L'inscription d'un tel soutien dans une loi constituerait un engagement fort du canton en faveur du service civil, en permettant au riche tissu associatif genevois de contourner les obstacles financiers posés par la législation fédérale.

L'initiative cantonale 109, intitulée « Genève, République de paix » consacrait un alinéa à la promotion du service civil par les autorités cantonales.

Lors de la campagne ayant précédé le vote du peuple, en mars 2000, plusieurs aspects de l'initiative 109 furent ardemment critiqués par les opposants. En revanche, la question de la promotion du service civil fit l'unanimité en sa faveur. Tant les partisans que les opposants à l'initiative 109 furent d'accord de considérer le service civil comme une tâche utile à la communauté, permettant aux personnes souhaitant servir différemment celle-ci d'effectuer un travail en lien avec les exigences de leur conscience.

Cette unanimité en faveur du service civil n'est pas nouvelle. On rappellera si nécessaire que lors de l'adoption de l'article constitutionnel consacrant le service civil, en 1992, l'ensemble des partis de l'échiquier politique genevois avait soutenu ce dernier. La population suivit d'ailleurs massivement ce mot d'ordre, plus de 87 % des Genevois se prononçant alors en faveur de l'introduction du service civil.

Aujourd'hui, le canton de Genève figure parmi les cantons (si ce n'est le canton, les statistiques fédérales étant lacunaires) où le service civil trouve le plus d'adeptes. Des centaines de personnes, pour la grande majorité des jeunes, y ont déjà été admis. Ce succès tient en grande partie au fait que des associations privées se sont fortement engagées, à travers des campagnes d'information (affichage, tractage, etc.) pour tenter, en partie, de pallier le manque d'information.
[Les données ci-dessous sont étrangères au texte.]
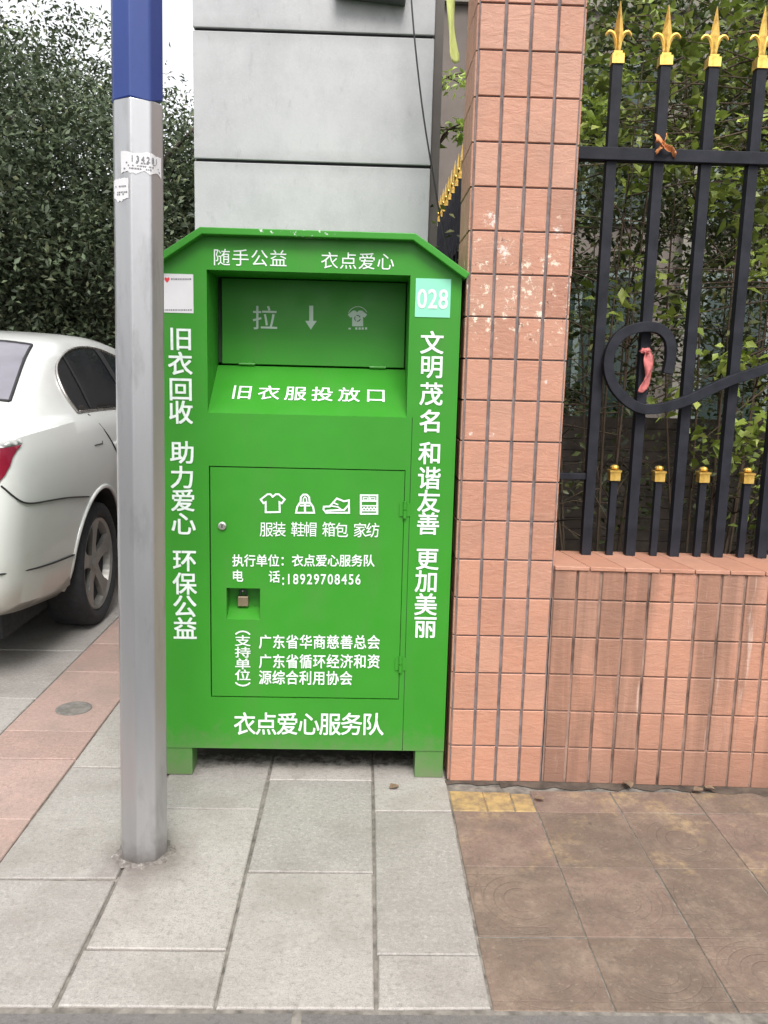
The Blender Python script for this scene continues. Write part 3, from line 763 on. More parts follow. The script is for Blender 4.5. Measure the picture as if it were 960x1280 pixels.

La possibilité pour les cantons d'intervenir dans l'application d'une législation qui, a priori, ne relève que de la Confédération, aurait pu porter à controverse.

Le Tribunal fédéral lui-même a toutefois expressément conclu à l'existence d'une réelle marge de manoeuvre des autorités cantonales dans certains domaines.

Les juges fédéraux ont en effet dû se prononcer sur la conformité de l'initiative « Genève, République de paix » avec le droit fédéral (dans un jugement publié : ATF 125 I 227). Celle-ci prévoyait textuellement que :

« Le canton oeuvre pour la prévention des conflits et le développement d'une culture de la paix, notamment par (…) la promotion du service civil, à travers la diffusion de toute information utile, et le développement de projets et d'activités permettant la réalisation de ce service. L'accès volontaire à ceux-ci est ouvert à toute personne établie dans le canton. »

Dans son arrêt d'avril 1999, le Tribunal fédéral confirme que cette disposition « est susceptible d'une interprétation conforme au droit fédéral » (ATF précité, consid. 10.c).

Concernant la possibilité pour les autorités cantonales de mener des campagnes d'information, notamment auprès des jeunes, sur l'existence du service civil et ses modalités d'application, les juges fédéraux indiquent que

« une information sur le service civil, portant sur les conditions et modalités du devoir de servir est ainsi admissible. Un devoir d'objectivité imposera toutefois à l'autorité cantonale de s'assurer que les campagnes d'information qu'elle mettra sur pied seront propres à promouvoir, de manière objective, les solutions retenues par le législateur, en évitant de favoriser unilatéralement le service de remplacement aux dépens de l'obligation primaire que constitue le service militaire » (ATF précité, consid. 10.c.bb).

Les juges de Lausanne poursuivent :

« La "promotion" voulue par l'initiative 109 ne vise pas seulement l'information relative aux conditions et aux modalités du service civil; elle tend également à la mise en oeuvre, par le canton, des "projets et activités permettant la réalisation de ce service", soit en particulier la recherche d'établissements d'affectation pour les personnes assujetties au service civil (…). L'information voulue par l'initiative peut aussi être destinée à ces institutions, et se rapporter aux conditions de reconnaissance et aux statuts des établissements d'affectation, dans le but de rendre matériellement possible l'exécution du service de remplacement » (ibid., consid. 10.c.cc).

Le Tribunal conclut très clairement que, en ce qui concerne la promotion et la mise en oeuvre du service civil par le canton, l'approche de l'initiative 109 « ne porte pas atteinte au système légal » et « ne consacre pas de violation du principe de fidélité confédérale » (ibid., consid. 10.c.dd).

Or, cette approche est essentiellement la même que celle visée par le présent projet de loi. On notera cependant que le point de l'initiative 109, visant à ouvrir le service civil à toute personne établie dans le canton n'est pas reprise dans la proposition ici présentée.

En conséquence, la constitutionnalité du présent projet de loi ne fait ainsi aucun doute.

C'est pourquoi nous vous remercions, Mesdames et Messieurs les députés, de lui faire bon accueil.

Ce projet est renvoyé à la commission législative sans débat de préconsultation.